With her hands behind her back and her head down, she slowly shuffled her feet up to us.

“Do you have somethin’ you wanna say?” Nick asked her sympathetically.

She looked at Nick and then at me.  Looked at Nick and then me.  She lowered her head.

“Ashlee?” I asked.

She burst into tears and jumped into Nick’s lap.  “I’m sorry!  I’m sorry!” she cried.

“Well now, Monkey, it’s all right, honey!  It’s an emotional day for ALL of us, baby girl!” Nick hugged her tightly.  “Daddy’s right here. Everything is gonna be okay.”

She cried in Nick’s lap for roughly forty-five minutes.  He and I both did our best to soothe her.

When she’d finally calmed down, she leaned back in Nick’s arms and said, “You smell like him.  You smell like Mr. Fox,” she sniffled.

Nick looked at me for a minute and then replied, “I guess I do smell like he used to. I’ve been drinkin’.”

“Why?” she sniffled.

“Well…honey, your mom and me…we’re tryin’ to lighten our mood.  Mr. Fox not bein’ here today is kinda hard on us too.  We do understand how you feel!”

That was all he had to say.  Our sweet and well-mannered little girl was back.

And then…

“Do you want some more?” she asked and pointed to the empty whiskey bottle.

“We drank all we had, Monkey.  Stores are closed today,” Nick replied and smiled at her.

“I know where there’s more!” she smiled, stood up and took Nick’s hand.  “I’ll show you!”

Nick looked at me strangely and got up.  Ashlee led him to the basement stairs and walked him down.

A few moments later…

“VIV!  You NEED to come down here!” he shouted.


Once in the basement I covered my mouth with my hand in shock when I found them.  Nick turned around and looked at me and looked back at the tidy shelves full of whiskey bottles. Some were full.  Most were empty.
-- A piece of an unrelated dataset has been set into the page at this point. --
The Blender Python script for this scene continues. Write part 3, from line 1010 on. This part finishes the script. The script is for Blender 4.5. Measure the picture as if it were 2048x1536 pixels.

“There’s gotta be two hundred bottles down here!” Nick said angrily.

After being told repeatedly by his doctors and knowing full well alcohol WOULD kill him, we learned Fox literally drank himself to death.

In tears I grabbed a full bottle off the shelf and began stomping up the stairs.

“Baby?” Nick asked while looking up the stairwell at me.

“GOD DAMN HIM ALL TO HELL!  I HATE CHRISTMAS!” I shouted while crying and headed for the garage to calm down.

Fox made me love Christmas.  Two hundred whiskey bottles later, he took that feeling he gave me away.

I HATE Christmas.  I’ve earned the right to say it.